No livro, o poeta elege a tarde
como o instante de preparação — com uma paisagem em contínua modificação, feita
de lugares interiores e exteriores; no fim está a manhã, repleta de
ambiguidades, de circunstâncias em por vir, entretempo para a tarde e a
noite. E é a noite, o tempo essencial, o momento que pela chave de leitura que
elegemos esclarece outra vez o ponto de interseção palavra-tempo; “À noite,
ébrios / Tudo parecia / Sublime” — é a sentença oferecida na abertura desse
percurso. Note que parecer não é de nenhuma maneira ser sublime,
amparando-se o conteúdo poético nos sentidos da inapreensibilidade das
formas, o que de alguma maneira também se determina pelo próprio conteúdo da simbologia
da noite. Propositalmente ou não esta é a parte mais longa do livro e é ainda
aquela que podemos considerar o instante essencial do itinerário.
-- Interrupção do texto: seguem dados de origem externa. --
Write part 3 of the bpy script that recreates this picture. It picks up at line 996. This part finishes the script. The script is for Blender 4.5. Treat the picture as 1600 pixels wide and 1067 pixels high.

O que encontramos nessa dimensão
da noite é um corpo em movência — não pela paisagem física, expectante e
reveladora muitas vezes, como se demonstra na primeira dimensão e sim pelas
múltiplas possibilidades oferecidas entre interior e exterior. Move-se o
eu-poético entre a latência do desejo e todos os seus efeitos — medo,
ansiedade, expectativa, curiosidade, imaginação — e suas realizações. Toda a
cumulação de vazios se deixa preencher por uma entrega feita da sedução do
amante também em busca da satisfação de seus sentidos. Mas nada disso é
permanente. “Tantas vezes nunca mais / Tantas vezes o último. / Mas sempre
volto com gosto de arrependimento” — diz. Ou se novela outra vez em expectativa
pelo eterno, afinal é disso que somos feitos.
Deram-se as mãos
E já não se deixaram mais.
Deram-se as bocas
E permaneceram.
Deram-se. E são.
Através de qual outro tempo, que não
o do poético, se é possível oferecer tamanha certeza, a da permanência? Num
passo atrás, no mesmo poema citado no parágrafo acima, a concordância vem pela
voz do próprio eu-poético: “— Escrevo para poder sentir que estou vivo.” Mesmo
que a vida comum se faça das ficções que escolhemos oferecer para os outros, e
talvez para nós mesmos como se uma redenção, estas só alcançam e oferecem sentido
no campo da literatura. A verdade comum para o poeta ou o leitor assíduo ainda
não foi descoberta por todos que continuam apostar no literário com o adjetivo
que se justapõe a qualquer coisa.
E por isso aqui se fala do
impossível feito e dos sentimentos que movem todos em qualquer parte: um deles,
tecer temporalidades num só tempo, porque cada manhã, tarde ou noite é feita de
pedaços do agora e de outras manhãs, tardes ou noites; outro, que esses pedaços
são feitos de acontecidos, vividos ou imaginados, e estes são capturados pelo
pulso do poeta — ao menos no caso de Jonas Leite — não como o acontecido, o
experienciado, mas o fixado pelos sentidos. Assim é que, ao encontro dos corpos,
por exemplo, se chama pelo amor, que na sua melhor dimensão se mostra não como
convenção, nem idealidade. É coisa natural na poesia — dirão uns — mas ainda é
o que nos diz se estamos diante de um poeta verdadeiro ou de algumas das muitas
emulações.
Este Itinerário do tempo é
produto de um poeta bem-nascido. Se há predominância da exploração das
movências do corpo, entregue ao estupor do amor, ansioso do gozo ou nele
realizado, não é esta a única diretriz que mostra como o plano de um projeto a
se acompanhar de perto sua desenvoltura; também o cotidiano íntimo, ou a vida aberta
para a grande paisagem, as perquirições do fazer poético, o duelo entre o eu e
o tempo em suas plurais dimensões, os estreitamentos com o mito, formam pelo
menos cinco das linhas evidenciadas aqui e possíveis de desenvolvimento. Talvez
um poeta nunca nasça com o primeiro livro, mas toda vez com o livro por vir.